> _Required task_:
Output the full listing below exactly as it reads, and skip anything that is a picture.

########################################

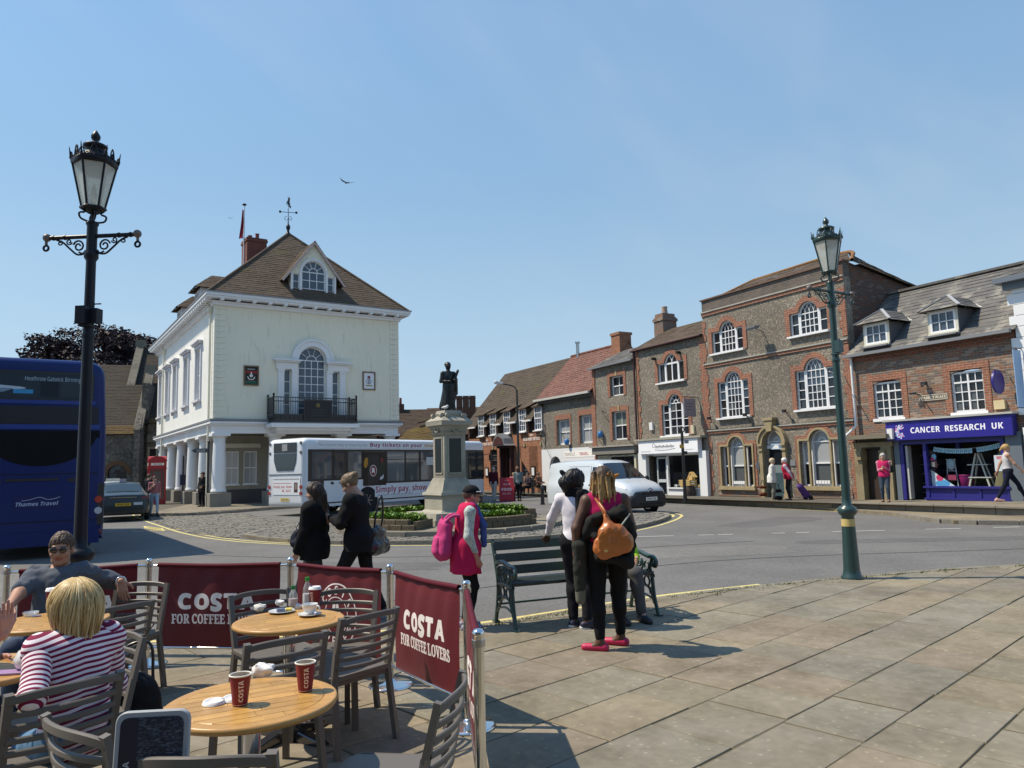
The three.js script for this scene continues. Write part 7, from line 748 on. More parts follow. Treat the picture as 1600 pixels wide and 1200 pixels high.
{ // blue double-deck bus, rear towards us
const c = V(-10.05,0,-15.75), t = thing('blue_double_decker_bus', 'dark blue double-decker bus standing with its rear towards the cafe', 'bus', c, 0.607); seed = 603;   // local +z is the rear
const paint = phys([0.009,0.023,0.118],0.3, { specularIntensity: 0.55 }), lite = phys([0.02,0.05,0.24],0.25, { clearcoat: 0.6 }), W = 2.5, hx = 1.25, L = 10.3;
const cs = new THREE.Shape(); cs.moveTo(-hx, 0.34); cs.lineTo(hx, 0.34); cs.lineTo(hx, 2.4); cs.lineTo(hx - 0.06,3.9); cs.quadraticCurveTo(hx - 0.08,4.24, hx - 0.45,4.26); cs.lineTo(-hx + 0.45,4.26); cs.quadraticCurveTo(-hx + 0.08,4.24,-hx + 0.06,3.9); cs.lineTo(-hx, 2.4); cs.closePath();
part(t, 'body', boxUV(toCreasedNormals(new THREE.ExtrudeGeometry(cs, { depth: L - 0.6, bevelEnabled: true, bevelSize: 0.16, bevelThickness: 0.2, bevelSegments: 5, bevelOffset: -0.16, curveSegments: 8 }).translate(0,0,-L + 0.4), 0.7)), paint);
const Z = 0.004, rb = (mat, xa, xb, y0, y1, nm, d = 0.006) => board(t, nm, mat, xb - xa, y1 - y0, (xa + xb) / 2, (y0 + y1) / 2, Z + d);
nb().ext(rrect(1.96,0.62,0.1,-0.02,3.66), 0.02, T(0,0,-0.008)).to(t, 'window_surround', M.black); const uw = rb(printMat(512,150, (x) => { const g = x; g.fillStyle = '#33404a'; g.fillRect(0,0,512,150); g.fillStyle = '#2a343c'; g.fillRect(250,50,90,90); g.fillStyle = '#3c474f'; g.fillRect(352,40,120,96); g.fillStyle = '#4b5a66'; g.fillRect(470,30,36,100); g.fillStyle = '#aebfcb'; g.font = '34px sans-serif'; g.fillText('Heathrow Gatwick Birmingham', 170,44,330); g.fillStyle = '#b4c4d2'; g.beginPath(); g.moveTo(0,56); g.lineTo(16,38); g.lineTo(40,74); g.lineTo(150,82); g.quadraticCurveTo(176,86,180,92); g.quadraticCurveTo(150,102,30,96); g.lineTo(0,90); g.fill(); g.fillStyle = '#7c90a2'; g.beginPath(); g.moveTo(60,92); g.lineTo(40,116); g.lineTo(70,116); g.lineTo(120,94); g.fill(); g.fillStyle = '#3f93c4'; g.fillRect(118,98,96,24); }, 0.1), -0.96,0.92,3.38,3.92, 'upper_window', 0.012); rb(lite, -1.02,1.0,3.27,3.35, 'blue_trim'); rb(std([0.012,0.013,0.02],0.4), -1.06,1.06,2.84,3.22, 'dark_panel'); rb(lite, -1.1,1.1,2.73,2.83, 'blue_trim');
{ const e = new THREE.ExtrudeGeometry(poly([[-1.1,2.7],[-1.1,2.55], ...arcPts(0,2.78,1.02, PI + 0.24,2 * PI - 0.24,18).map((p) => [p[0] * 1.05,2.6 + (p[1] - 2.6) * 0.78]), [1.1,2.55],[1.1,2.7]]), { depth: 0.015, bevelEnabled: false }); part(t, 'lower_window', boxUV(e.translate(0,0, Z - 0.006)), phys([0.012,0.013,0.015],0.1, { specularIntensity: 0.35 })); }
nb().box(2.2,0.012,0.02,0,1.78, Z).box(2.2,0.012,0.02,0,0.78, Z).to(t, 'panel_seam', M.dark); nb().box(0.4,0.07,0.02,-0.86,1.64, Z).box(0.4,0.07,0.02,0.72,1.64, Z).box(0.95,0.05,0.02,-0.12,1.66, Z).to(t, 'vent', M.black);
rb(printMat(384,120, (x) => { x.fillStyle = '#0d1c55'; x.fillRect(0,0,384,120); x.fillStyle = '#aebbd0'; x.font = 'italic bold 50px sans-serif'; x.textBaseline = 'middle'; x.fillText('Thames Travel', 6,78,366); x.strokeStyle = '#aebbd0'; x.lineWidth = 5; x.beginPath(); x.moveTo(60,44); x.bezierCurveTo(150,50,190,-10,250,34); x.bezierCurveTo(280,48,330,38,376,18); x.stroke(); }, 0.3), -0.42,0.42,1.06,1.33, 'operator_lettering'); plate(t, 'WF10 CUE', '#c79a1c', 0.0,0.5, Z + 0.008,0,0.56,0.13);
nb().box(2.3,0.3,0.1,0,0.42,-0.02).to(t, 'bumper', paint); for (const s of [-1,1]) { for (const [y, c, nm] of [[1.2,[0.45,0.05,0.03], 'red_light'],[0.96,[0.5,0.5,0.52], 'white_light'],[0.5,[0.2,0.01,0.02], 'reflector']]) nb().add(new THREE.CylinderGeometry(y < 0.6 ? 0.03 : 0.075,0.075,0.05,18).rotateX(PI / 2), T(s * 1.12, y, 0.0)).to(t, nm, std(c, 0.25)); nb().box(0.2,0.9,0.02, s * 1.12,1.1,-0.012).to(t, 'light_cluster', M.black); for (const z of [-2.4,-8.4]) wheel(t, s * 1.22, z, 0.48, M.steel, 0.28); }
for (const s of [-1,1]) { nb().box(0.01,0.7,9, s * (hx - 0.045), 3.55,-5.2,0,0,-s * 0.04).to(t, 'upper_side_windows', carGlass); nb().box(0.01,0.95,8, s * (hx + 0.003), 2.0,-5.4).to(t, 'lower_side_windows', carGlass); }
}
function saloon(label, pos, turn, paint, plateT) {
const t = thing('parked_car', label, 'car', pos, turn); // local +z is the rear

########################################

> _The reply_:
The three.js script for this scene continues. Write part 7, from line 748 on. More parts follow. Treat the picture as 1600 pixels wide and 1200 pixels high.
{ // blue double-deck bus, rear towards us
const c = V(-10.05,0,-15.75), t = thing('blue_double_decker_bus', 'dark blue double-decker bus standing with its rear towards the cafe', 'bus', c, 0.607); seed = 603;   // local +z is the rear
const paint = phys([0.009,0.023,0.118],0.3, { specularIntensity: 0.55 }), lite = phys([0.02,0.05,0.24],0.25, { clearcoat: 0.6 }), W = 2.5, hx = 1.25, L = 10.3;
const cs = new THREE.Shape(); cs.moveTo(-hx, 0.34); cs.lineTo(hx, 0.34); cs.lineTo(hx, 2.4); cs.lineTo(hx - 0.06,3.9); cs.quadraticCurveTo(hx - 0.08,4.24, hx - 0.45,4.26); cs.lineTo(-hx + 0.45,4.26); cs.quadraticCurveTo(-hx + 0.08,4.24,-hx + 0.06,3.9); cs.lineTo(-hx, 2.4); cs.closePath();
part(t, 'body', boxUV(toCreasedNormals(new THREE.ExtrudeGeometry(cs, { depth: L - 0.6, bevelEnabled: true, bevelSize: 0.16, bevelThickness: 0.2, bevelSegments: 5, bevelOffset: -0.16, curveSegments: 8 }).translate(0,0,-L + 0.4), 0.7)), paint);
const Z = 0.004, rb = (mat, xa, xb, y0, y1, nm, d = 0.006) => board(t, nm, mat, xb - xa, y1 - y0, (xa + xb) / 2, (y0 + y1) / 2, Z + d);
nb().ext(rrect(1.96,0.62,0.1,-0.02,3.66), 0.02, T(0,0,-0.008)).to(t, 'window_surround', M.black); const uw = rb(printMat(512,150, (x) => { const g = x; g.fillStyle = '#33404a'; g.fillRect(0,0,512,150); g.fillStyle = '#2a343c'; g.fillRect(250,50,90,90); g.fillStyle = '#3c474f'; g.fillRect(352,40,120,96); g.fillStyle = '#4b5a66'; g.fillRect(470,30,36,100); g.fillStyle = '#aebfcb'; g.font = '34px sans-serif'; g.fillText('Heathrow Gatwick Birmingham', 170,44,330); g.fillStyle = '#b4c4d2'; g.beginPath(); g.moveTo(0,56); g.lineTo(16,38); g.lineTo(40,74); g.lineTo(150,82); g.quadraticCurveTo(176,86,180,92); g.quadraticCurveTo(150,102,30,96); g.lineTo(0,90); g.fill(); g.fillStyle = '#7c90a2'; g.beginPath(); g.moveTo(60,92); g.lineTo(40,116); g.lineTo(70,116); g.lineTo(120,94); g.fill(); g.fillStyle = '#3f93c4'; g.fillRect(118,98,96,24); }, 0.1), -0.96,0.92,3.38,3.92, 'upper_window', 0.012); rb(lite, -1.02,1.0,3.27,3.35, 'blue_trim'); rb(std([0.012,0.013,0.02],0.4), -1.06,1.06,2.84,3.22, 'dark_panel'); rb(lite, -1.1,1.1,2.73,2.83, 'blue_trim');
{ const e = new THREE.ExtrudeGeometry(poly([[-1.1,2.7],[-1.1,2.55], ...arcPts(0,2.78,1.02, PI + 0.24,2 * PI - 0.24,18).map((p) => [p[0] * 1.05,2.6 + (p[1] - 2.6) * 0.78]), [1.1,2.55],[1.1,2.7]]), { depth: 0.015, bevelEnabled: false }); part(t, 'lower_window', boxUV(e.translate(0,0, Z - 0.006)), phys([0.012,0.013,0.015],0.1, { specularIntensity: 0.35 })); }
nb().box(2.2,0.012,0.02,0,1.78, Z).box(2.2,0.012,0.02,0,0.78, Z).to(t, 'panel_seam', M.dark); nb().box(0.4,0.07,0.02,-0.86,1.64, Z).box(0.4,0.07,0.02,0.72,1.64, Z).box(0.95,0.05,0.02,-0.12,1.66, Z).to(t, 'vent', M.black);
rb(printMat(384,120, (x) => { x.fillStyle = '#0d1c55'; x.fillRect(0,0,384,120); x.fillStyle = '#aebbd0'; x.font = 'italic bold 50px sans-serif'; x.textBaseline = 'middle'; x.fillText('Thames Travel', 6,78,366); x.strokeStyle = '#aebbd0'; x.lineWidth = 5; x.beginPath(); x.moveTo(60,44); x.bezierCurveTo(150,50,190,-10,250,34); x.bezierCurveTo(280,48,330,38,376,18); x.stroke(); }, 0.3), -0.42,0.42,1.06,1.33, 'operator_lettering'); plate(t, 'WF10 CUE', '#c79a1c', 0.0,0.5, Z + 0.008,0,0.56,0.13);
nb().box(2.3,0.3,0.1,0,0.42,-0.02).to(t, 'bumper', paint); for (const s of [-1,1]) { for (const [y, c, nm] of [[1.2,[0.45,0.05,0.03], 'red_light'],[0.96,[0.5,0.5,0.52], 'white_light'],[0.5,[0.2,0.01,0.02], 'reflector']]) nb().add(new THREE.CylinderGeometry(y < 0.6 ? 0.03 : 0.075,0.075,0.05,18).rotateX(PI / 2), T(s * 1.12, y, 0.0)).to(t, nm, std(c, 0.25)); nb().box(0.2,0.9,0.02, s * 1.12,1.1,-0.012).to(t, 'light_cluster', M.black); for (const z of [-2.4,-8.4]) wheel(t, s * 1.22, z, 0.48, M.steel, 0.28); }
for (const s of [-1,1]) { nb().box(0.01,0.7,9, s * (hx - 0.045), 3.55,-5.2,0,0,-s * 0.04).to(t, 'upper_side_windows', carGlass); nb().box(0.01,0.95,8, s * (hx + 0.003), 2.0,-5.4).to(t, 'lower_side_windows', carGlass); }
}
function saloon(label, pos, turn, paint, plateT) {
const t = thing('parked_car', label, 'car', pos, turn); // local +z is the rear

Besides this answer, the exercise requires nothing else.